Playwright Romulus Linney conceded that "O'Neill was very clumsy with language," but added that he "had a dramatist's heart and soul" and that, like all great playwrights, he "worked with flesh and blood, primarily, not with language." Besides, "eloquence and language can't do it all," and O'Neill used devices like the split character and the extended monologue as "ways of doing more than language alone can." But it is "cleaving to a basic passion," not a set of rigorous devices, that is the essence of playwriting and the nature of O'Neill's genius. (The split character device, he suggested, O'Neill probably learned from his morphine-addicted mother--"one thing one minute, another the next: there's an education in split character!"--before it was buttressed by his reading of Strindberg.) "What O'Neill was doing in writing his plays was keeping himself sane"--and alive. In the early sea plays, for instance, "the central character is a sexually blocked young man with tremendous problems" and a strong drive toward self-destruction. It was only when O'Neill "pierced into the inner circle of his own life" that he gained the eloquence so evident in his last three plays. Linney urged the audience to "read voraciously all of O'Neill's work" and to trace therein his "struggle to find the great emotional roots of his life."

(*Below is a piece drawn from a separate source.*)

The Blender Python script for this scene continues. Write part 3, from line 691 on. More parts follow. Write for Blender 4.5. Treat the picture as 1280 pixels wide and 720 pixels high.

The last speaker, before a lively discussion among panelists and audience, was Virginia Floyd of Bryant College, whose labor on Eugene O'Neill at Work provided her with many insights into O'Neill's dramatic methods and their causes. Between 1924 and 1943, she said, he wrote a series of plays on the "good-evil duality of man's psyche," an obsession that "flowed from the inner core of O'Neill's own experience," particularly his relations with his older brother, to which source she traces his persistent use of split and contrasting characters. And when he has a split pair achieve fusion, as he did at the end of all versions of Days Without End, he was creating, in drama, "a unity that he dreamed of for himself." "What O'Neill celebrates," she concluded, "is the mystery of man, his eternally contradictory nature."